Last Friday I did something that I have never done before and will probably never do again. I went into the bookies and put a small bet on a horse.
It is all Steve Timmis and Tim Chester's fault!
In our home group we are using Steve and Tim's excellent study book "The Gospel Centred Church". I highly recommend it as a challenging and stimulating way to get a small group thinking about church being both community and missional. Chapter 4 is about stepping out of our christianised ghetto, learning to feel how strange it is for someone to come into our community form outside, and what it is like stepping over a boundary into another community we don't understand.
Here is a quote:
...most people are no more likely to enter a church than you or I are to go into a betting shop...Church is where we feel safe and comfortable. Church is where non-Christians feel embarrassed and awkward. We offer people the gospel, but on our terms and on our territory. Put like this, it becomes clear that we must take the gospel - and indeed the church - out of the ghetto and into the world around us.

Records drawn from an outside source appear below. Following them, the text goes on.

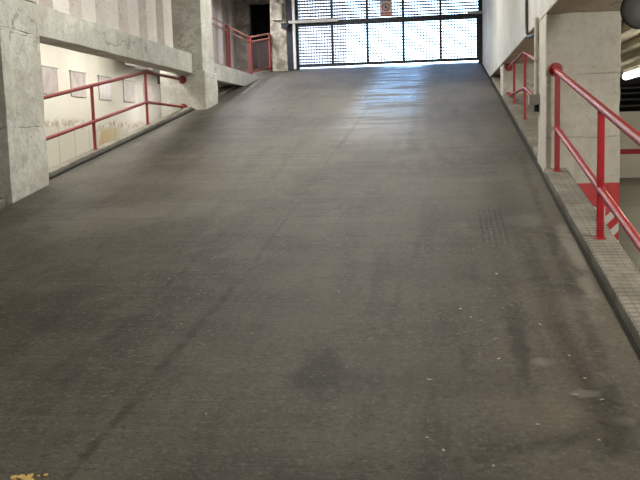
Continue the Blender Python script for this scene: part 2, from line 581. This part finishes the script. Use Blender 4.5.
def struct(name, bm, mat, bevel=0.0):
    o = obj(name, bm, mat, None, bevel)
    o['kind'] = 'structure'
    return o

def thing(name, loc, label, cat, group=None):
    o = bpy.data.objects.new(name, None)
    o.empty_display_size = .1
    COL.objects.link(o)
    o.location = loc
    o['base'] = tuple(loc)
    return tag(o, label, cat, group)

def B():
    return bmesh.new()

def bx(name, mat, *a, bevel=0.0):
    bm = B(); box(bm, *a)
    return struct(name, bm, mat, bevel)

# ================================================================== STRUCTURE
XL, XR = -3.84, .897
GY = 19.5              # gate plane
# ramp
bm = B()
v_ = [bm.verts.new(p) for p in ((-3.935, 8.0, 8.0 * T), (XL, 8.0, 8.0 * T), (XL, 12.9, 12.9 * T), (-3.935, 8.0, 8.0 * T - .3), (XL, 8.0, 8.0 * T - .3), (XL, 12.9, 12.9 * T - .3))]
bm.faces.new(v_[:3]); bm.faces.new((v_[5], v_[4], v_[3])); bm.faces.new((v_[0], v_[2], v_[5], v_[3])); bm.faces.new((v_[0], v_[3], v_[4], v_[1]))
sloped(bm, XL, XR, -6, GY + .25, -6 * T - .35, -6 * T, (GY + .25) * T - .35, (GY + .25) * T)
sloped(bm, -4.12, XL, 18.10, GY + .25, 18.1 * T - .35, 18.1 * T, (GY + .25) * T - .35, (GY + .25) * T)
struct('floor_ramp', bm, m_ramp)
# bed under the open joints, its black standing in for their shade
bm = B(); sloped(bm, -4.2, XL - .005, -6, 18.0, -6 * T - .4, -6 * T - .03, 18.0 * T - .4, 18.0 * T - .03)
struct('floor_joint_left', bm, m_groove)
bm = B(); sloped(bm, XR + .003, 1.0, -6, GY, -6 * T - .4, -6 * T - .02, GY * T - .4, GY * T - .02)
struct('floor_joint_right', bm, m_groove)
# left kerb between the pillars and on under the landing beam
def kerb(name, x0, x1, y0, y1, up, mat, down=.5, bev=.012):
    bm = B(); sloped(bm, x0, x1, y0, y1, y0 * T - down, y0 * T + up, y1 * T - down, y1 * T + up)
    return struct(name, bm, mat, bev)
def slanted(name, xa0, xb0, xa1, xb1, y0, y1, up, down, mat, bev=0.0):
    """strip following the ramp whose two edges run at a slight angle"""
    bm = B()
    v = [bm.verts.new(p) for p in ((xa0, y0, y0 * T - down), (xb0, y0, y0 * T - down), (xb1, y1, y1 * T - down), (xa1, y1, y1 * T - down),
                                   (xa0, y0, y0 * T + up), (xb0, y0, y0 * T + up), (xb1, y1, y1 * T + up), (xa1, y1, y1 * T + up))]
    for f in ((0, 3, 2, 1), (4, 5, 6, 7), (0, 1, 5, 4), (1, 2, 6, 5), (2, 3, 7, 6), (3, 0, 4, 7)):
        bm.faces.new([v[i] for i in f])
    return struct(name, bm, mat, bev)
slanted('kerb_left', -4.125, -4.005, -4.0, -3.885, 8.0, 13.23, .048, .5, m_kerb, .008)
slanted('trim_shade', -4.02, -3.955, -3.90, -3.845, 8.0, 13.23, .022, .3, m_groove)  # dark strip painted in for the shadow line at the kerb foot
kerb('kerb_left_upper', -4.14, -3.925, 13.95, 17.0, .03, m_kerb)
# right kerb: tiled beside the near railing, plain beyond
kerb('kerb_right', .935, 1.14, 2.6, 8.0, .048, m_tile, .6)
kerb('kerb_right_upper', .957, 1.32, 8.6, 13.5, .04, m_kerb)
kerb('kerb_right_top', .957, 1.32, 14.1, 16.2, .03, m_kerb)

# pillars on the left
bm = B(); rough_box(bm, -4.40, -3.85, 7.24, 8.0, .9, 2.786)
struct('pillar_left', bm, m_pillar, .005)
bm = B(); rough_box(bm, -4.40, -3.85, 7.24, 8.0, 3.089, 4.99)
struct('pillar_left_upper', bm, m_pillar, .004)
bm = B(); rough_box(bm, -4.40, -3.685, 13.25, 13.93, 2.0, 4.99)
rough_box(bm, -4.40, -3.655, 13.23, 14.0, 2.0, 2.83)
struct('pillar_left_far', bm, m_pillar, .015)
# edge beam of the upper deck
bm = B(); rough_box(bm, -4.14, -3.85, -4, 13.24, 2.785, 3.09)
struct('beam_left', bm, m_beam, .006)
bm = B()
# wedge: the beam runs on until the ramp climbs past it
prof = [(13.9, 2.745), (16.5, 2.76), (18.15, 3.02), (18.15, 3.035), (13.9, 3.035)]
a = [bm.verts.new((-3.77, y, z)) for y, z in prof]
b = [bm.verts.new((-4.40, y, z)) for y, z in prof]
bm.faces.new(a); bm.faces.new(b[::-1])
for i in range(5):
    bm.faces.new((a[i], a[(i + 1) % 5], b[(i + 1) % 5], b[i]))
struct('beam_left_far', bm, m_beam, .008)
# landing of the upper deck
bm = B(); box(bm, -4.75, -4.13, 13.95, 22.1, 2.86, 3.03); box(bm, -8.5, -4.75, 16.4, 22.1, 2.86, 3.03)
struct('floor_landing', bm, m_floor)
bx('floor_upper_deck', m_lslab, -8.5, -4.155, -4, 13.6, 3.40, 3.55)

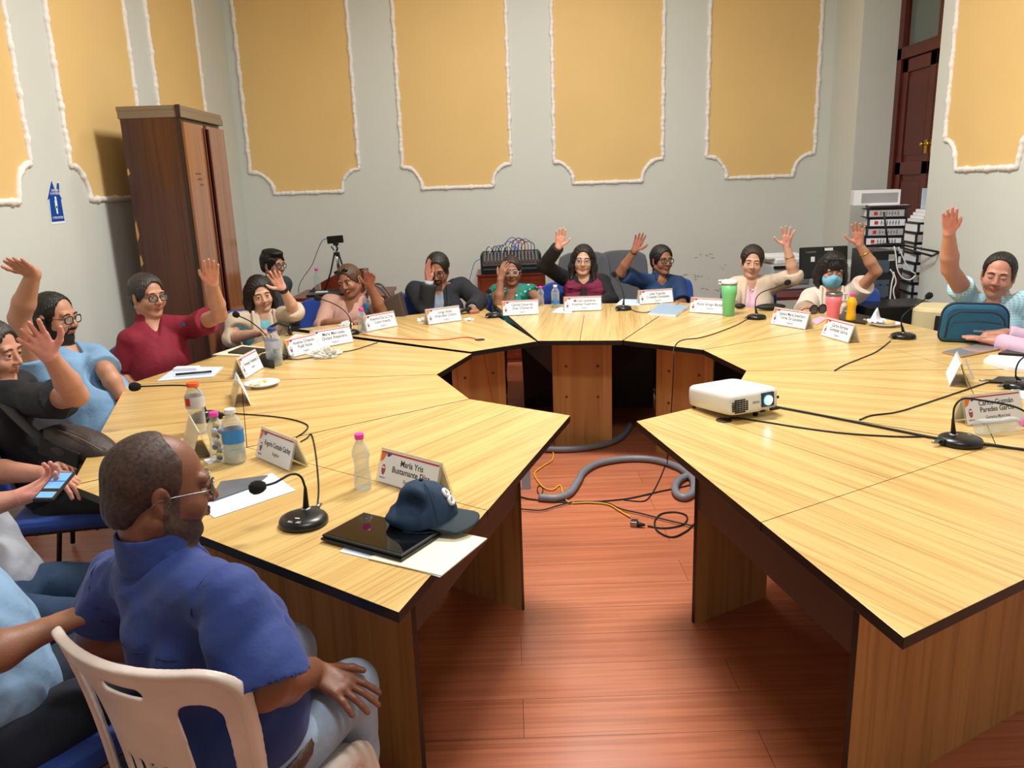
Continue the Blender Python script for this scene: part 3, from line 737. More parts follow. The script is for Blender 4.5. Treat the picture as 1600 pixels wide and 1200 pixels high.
    if mask:
        mk = SDF(); PP = lambda x, y, z: o+R@(V(x, y, z)*SS)
        mk.ell(PP(0, .040, -.056), A((.070, .076, .064))*SS, R, .01); mk.ell(PP(0, .100, -.026), A((.022, .022, .026))*SS, R, .02)
        mk.plane(PP(0, .02, 0), R@V(0, -1, 0), None, None, .004); mk.plane(PP(0, 0, -.004), R@V(0, -.12, 1), None, None, .006)
        for z in (-.035, -.05, -.065): mk.rc(PP(-.06, .100, z), PP(.0, .128, z), .003, .003, .003, 's'); mk.rc(PP(.06, .100, z), PP(.0, .128, z), .003, .003, .003, 's')
        mko = emit('face_mask', mk, .003, mat('surgical_mask_blue', (120, 190, 222), .8, bump=.3, bscale=90))
        st = MB()
        for x in (-1, 1): st.tube([P(x*.058, .05, -.02), P(x*.080, .01, .018), P(x*.086, -.02, .01)], .0012, 5); st.tube([P(x*.056, .045, -.08), P(x*.078, .01, -.045), P(x*.086, -.022, -.02)], .0012, 5)
        st.build('ear_loop', MT['paper'], mko)
    # ---- torso garment
    Rt = np.stack([cr, np.cross(u, cr), u], 1)      # right, forward, up
    tr = Pv-N; L = np.linalg.norm(tr)
    def torso(sd, t, fat=fat, k=.04, bustk=1):
        sd.ell(Pv+u*.06, A((.160+.02*fat, .125+.02*fat, .13))*s+t, Rt, k)
        sd.ell(Pv+u*(L*.42)+cf*(.012+.02*fat), A((.142+.025*fat, .108+.035*fat, .17))*s+t, Rt, k)
        sd.ell(N-u*.185*s+cf*.004, A((.158+.01*fat, .108+.008*fat, .150))*s+t, Rt, k)
        sd.rc(N-u*.075, N-u*.17, .082*s+t, .096*s+t, .03)
        for kk in S: sd.rc(N-u*.055*s, S[kk], .052*s+t, .052*s+t, .03); sd.rc(N-u*.012, S[kk]+u*.008, .034*s+t, .034*s+t, .03)
        if bust:
            for g in (-1, 1): sd.ell(N-u*.215*s+cf*.080*s+cr*g*.072*s, .064*s+t, None, .035)
    def sleeve(sd, k, kind, t, flare=.010):
        a, e, wv, f, n, spec = J[k]; r_ = (1.0+.12*fat)*s
        if kind == 'none': return
        if kind == 'cap': d = e-a; sd.rc(a, a+d*.30, .052*r_+t, .056*r_+t, .02); sd.plane(a+d*.30, d, a+d*.30, .11, .003); return
        if kind == 'short':
            fr = spec.get('sl', .66); d = e-a; q = a+d*(fr+.12); sd.rc(a, q, .053*r_+t, .053*r_+flare+t, .02); return (a+d*fr, d)
        sd.rc(a, e, .052*r_+t, .046*r_+t, .02)
        fr = {'long': .97, 'elbow': .12, 'three': .45}[kind]; d = wv-e; sd.rc(e, e+d*(fr+.06), .046*r_+t, (.036 if kind == 'long' else .045)*r_+t, .015); return (e+d*fr, d)
    def garment(name, spec, t, extra_t=0):
        g = SDF(); torso(g, t); cuts = []
        for k in J: c = sleeve(g, k, spec['sleeve'] if spec.get('nosl') else arms[k].get('sleeve', spec.get('sleeve', 'short')), t); cuts.append((k, c))
        g.fn(folds(spec.get('fold', .006), spec.get('fsc', 34), seed*3+1))
        for k, c in cuts:
            if c is not None: g.plane(c[0], c[1], c[0]+nrm(c[1])*.055, .092, .009)
        g.plane(N+u*.022, u, N+u*.10, .12, .01)
        # neck hole
        g.rc(N+u*.03, N+u*.08+cf*.02, .060*s, .075*s, .01, 's')
        vn = spec.get('v', .05)
        if vn: g.rc(N+cf*.075*s+u*.05, N+cf*.125*s-u*vn, .055*s, .006, .008, 's')
        if spec.get('open'):
            g.rc(N+cf*.11*s-u*.02, Pv+cf*.22*s+u*.10, .050*s, .040*s*spec['open'], .008, 's'); g.rc(N+cf*.10+u*.04, N+cf*.14-u*.10, .05*s, .05*s, .01, 's')
        g.plane(Pv-u*.03, -u, None, None, .01)
        ob = emit(name, g, spec.get('vox', .0062), spec['m'], keep=True); GL[0] = g; return ob
    if 'inner' in top:
        garment('undershirt' if not top.get('inname') else top['inname'], dict(m=top['inner'], v=top.get('iv', .10), fold=.003, sleeve='none', nosl=True), .008)
    gar = garment(top.get('name', 'shirt'), top, .013 if 'inner' not in top else .022); G_ = GL[0]
    def trace(pts, d, off=.001):      # drop points onto the garment along d
        R_ = []
        for p in pts:
            p = np.array(p, float); k = 0
            while k < 160 and G_.probe(p) > .0: p = p+d*.0035; k += 1
            if k < 160: R_.append(p-d*off-loc)
        return R_
    if top.get('placket') is not None:
        L_ = trace([N+cf*.34-u*(.10+.33*t_)+cr*.004*math.sin(t_*14) for t_ in np.linspace(0, 1, 30)], -cf)
        if len(L_) > 3: MB().tube(L_, .0035, 6).build('placket', top['placket'], root)
    if top.get('backseam'):
        for pts in ([N-cf*.36-u*.145+cr*.20*t_ for t_ in np.linspace(-1, 1, 40)], [N-cf*.36-u*(.145+.12*t_)+cr*(.045+.015*t_) for t_ in np.linspace(0, 1, 16)]):
            L_ = trace(pts, cf, .0004)
            if len(L_) > 3: MB().tube(L_, .0016, 5).build('back_seam', top['backseam'], root)
        for kk, sg in (('R', 1), ('L', -1)):
            pts = [S[kk]-cr*sg*.008+cf*(-.30)+u*(.07-.16*t_)-cr*sg*.03*t_ for t_ in np.linspace(0, 1, 18)]; L_ = trace(pts, cf, .0004)
            if len(L_) > 3: MB().tube(L_, .0014, 5).build('sleeve_seam', top['backseam'], root)
    G_.D = None
    if top.get('collar'):
        cm = top['m'] if top['collar'] is True else top['collar']; c = SDF(); 
        up_ = nrm(hb-N); base = N+up_*.018
        c.rc(base-up_*.012, base+up_*top.get('ch', .026), .070*s, .066*s, .004)
        c.rc(base-up_*.05, base+up_*.09, .0605*s, .0590*s, .002, 's')
        c.plane(base+up_*top.get('ch', .026), up_, None, None, .002); c.plane(base-up_*.03, -up_, None, None, .002)
        c.rc(base+cf*.075*s+up_*.04, base+cf*.07*s-up_*.04, .016, .03, .004, 's')
        for g in (-1, 1):
            c.rc(base+cf*.052*s+cr*g*.035*s+up_*.010, base+cf*.078*s+cr*g*.048*s-up_*.030, .0095, .006, .006)
            c.rc(base+cr*g*.066*s+up_*.002, base+cf*.066*s+cr*g*.044*s-up_*.018, .008, .007, .010)
        emit('collar', c, .0036, cm)
    if top.get('lapel'):
        for g in (-1, 1):
            l = SDF(); a = N+cf*.065*s+cr*g*.072*s+u*.012; b = N+cf*.128*s+cr*g*.080*s-u*.12; c_ = N+cf*.150*s+cr*g*.020*s-u*.27
            l.rc(a, b, .012, .018, .01); l.rc(b, c_, .018, .006, .01); l.rc(b, b+cr*g*.025+u*.015, .010, .006, .01)
            emit('lapel', l, .0045, top['m'])
    # ---- legs
    la = math.radians(cyaw if legyaw is None else legyaw); lf = V(math.sin(la), math.cos(la), 0); lr = V(math.cos(la), -math.sin(la), 0)
    pm = pants or MT.setdefault('pants_dark', cloth('dark_trousers', (30, 32, 40)))
    tsd = SDF(); tsd.ell(Pv-u*.01, A((.165+.01*fat, .125+.01*fat, .10))*s, Rt, .03); feet = []
    for i, g in enumerate((1, -1)):
        h = Pv+lr*g*.085*s-V(0, 0, .02); kn = h+lf*.40*s+lr*g*.03; kn[2] = .50
        if knees and knees[i] is not None: kn = V(*knees[i])
        an = kn+lf*.06; an[2] = .09
        if knees and len(knees) > 2 and knees[2+i] is not None: an = V(*knees[2+i])
        tsd.rc(h, kn, .088*s, .066*s, .03); tsd.rc(kn, kn+(an-kn)*.45, .064*s, .058*s, .02); tsd.rc(kn+(an-kn)*.45, an, .058*s, .050*s, .02); feet.append((an, lf))
    tsd.fn(folds(.006, 30, seed+99)); 
    emit('trousers', tsd, .010 if vox > .0032 else .007, pm)
    for an, d in feet:
        f_ = SDF(); f_.ell(an+d*.06-V(0, 0, .045), (.044, .044, .042), None, .02); f_.ell(an+d*.12-V(0, 0, .055), (.045, .045, .033), None, .03); f_.rc(an-V(0, 0, .05), an+d*.12-V(0, 0, .06), .04, .034, .02)
        f_.plane(V(an[0], an[1], .004), V(0, 0, -1), None, None, .002); emit('shoe', f_, .007, MT['rubber'])
    if extra: extra(dict(root=root, loc=loc, J=J, N=N, u=u, cf=cf, cr=cr, P=P, s=s, o=o, R=R, Pv=Pv, emit=emit, SS=SS, S=S))
    PEOPLE.append((Pv, cyaw, label))
    return root
PEOPLE = []
def bracelet(x, k, name, m, off=.03, r=.029, tr=.004, w=1):
    a, e, wv, f, n, sp = x['J'][k]; d = nrm(e-wv); B = basis(d); c = wv+d*off-x['loc']
    pts = [c+B@V(r*math.cos(t), r*math.sin(t), 0) for t in np.linspace(0, 2*math.pi, 20, endpoint=False)]
    g = MB().tube(pts, tr, 6, 0, closed=True)
    if w > 1: g = MB().lathe([(r-.001, -.009*w), (r+.003, -.009*w), (r+.003, .009*w), (r-.001, .009*w)], c, 20, 0, B, cap=False)
    return g.build(name, m, x['root'])
S_ = dict(
 tan=skin('warm_tan', (190, 138, 110)), brown=skin('brown', (152, 104, 80)), dark=skin('deep_brown', (126, 80, 58)), light=skin('light', (210, 164, 138)), rosy=skin('rosy', (198, 142, 120)))
HB = hairmat('black', (20, 17, 17)); HD = hairmat('dark_brown', (44, 30, 24)); HG = hairmat('grey_flecked', (52, 46, 44)); HL = hairmat('chestnut', (84, 60, 44)); HGB = hairmat('stubble_grey', (92, 76, 68), .9)
def thinhair():
    m, nt, b = newmat('hair_thinning'); tc = nt.nodes.new('ShaderNodeTexCoord'); n = nt.nodes.new('ShaderNodeTexNoise'); n.inputs['Scale'].default_value = 130; n.inputs['Detail'].default_value = 4; n2 = nt.nodes.new('ShaderNodeTexNoise'); n2.inputs['Scale'].default_value = 14
    nt.links.new(tc.outputs['Object'], n.inputs[0]); nt.links.new(tc.outputs['Object'], n2.inputs[0]); a = nt.nodes.new('ShaderNodeMath'); a.operation = 'MULTIPLY_ADD'; a.inputs[1].default_value = .6; nt.links.new(n2.outputs[0], a.inputs[0]); nt.links.new(n.outputs[0], a.inputs[2])
    r = nt.nodes.new('ShaderNodeValToRGB'); e = r.color_ramp.elements; e[0].position = .62; e[1].position = 1.0; e[0].color = lin((38, 29, 26)); e[1].color = lin((76, 54, 44)); nt.links.new(a.outputs[0], r.inputs[0]); nt.links.new(r.outputs[0], b.inputs['Base Color']); b.inputs['Roughness'].default_value = .6
    bp = nt.nodes.new('ShaderNodeBump'); bp.inputs['Strength'].default_value = .5; bp.inputs['Distance'].default_value = .003; nt.links.new(n.outputs[0], bp.inputs['Height']); nt.links.new(bp.outputs[0], b.inputs['Normal']); return m
HTH = thinhair()
BLK = MT['black']
denim = cloth('faded_denim', (150, 170, 196), .85, var=.22); denimd = cloth('blue_jeans', (38, 62, 92), .85, var=.2)
SUIT = cloth('charcoal_suit', (26, 29, 37)); BEIGE = cloth('beige_blazer', (208, 190, 168)); PBEIGE = cloth('dusty_pink_blouse', (188, 148, 132)); 
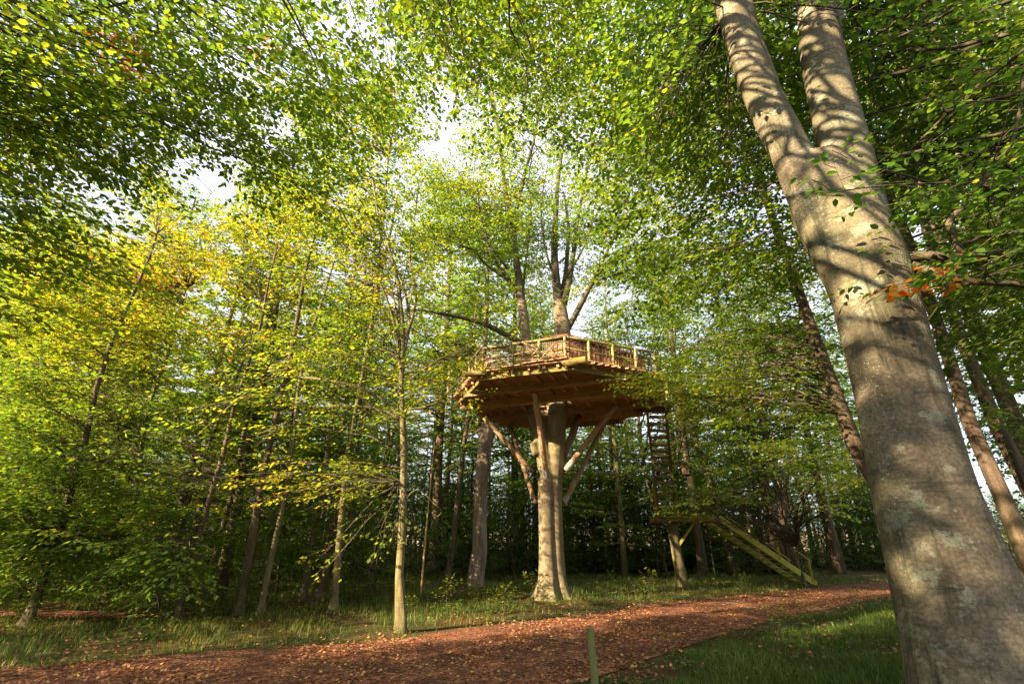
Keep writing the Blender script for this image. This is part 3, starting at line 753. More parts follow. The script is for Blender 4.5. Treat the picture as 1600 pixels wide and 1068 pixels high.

In other words the era of doing building-centred ministry is essentially over because our buildings are now something that separate us form the people we are trying to reach rather than something that helps us reach them. They are now an asset rather than a liability, simply reinforcing our comfort. Steve and Tim challenge us to place a bet on a horse just to find out how alien it must feel for a non-Christian to come into a church service.
So what did I learn? Well I didn't know how anything worked. I asked the young woman behind the counter for a tutorial and told her why I was there. She asked if it was preparation for the "vicar" to send me somewhere that I understood even less! I saw a bedraggled little community of 6 or 7 people that I suspect sit there all day, most days. A community who's terms of reference I don't remotely understand, but that felt depressed, lonely and sad. I wouldn't have a clue how to reach these people, but even I could see that they would never be reached by expecting them to come to our church premises.
It was well worth paying £5 to step out of my comfort zone and see a different part of the world right on my own doorstep.
It wasn't worth paying £5 in the hope that "He's a Humbug" would win the 2.30 at Doncaster at 8/1. He came nowhere. Home group leader Matt Ross, having issued the challenge to me to do it, mindful of my soul was praying that I wouldn't win!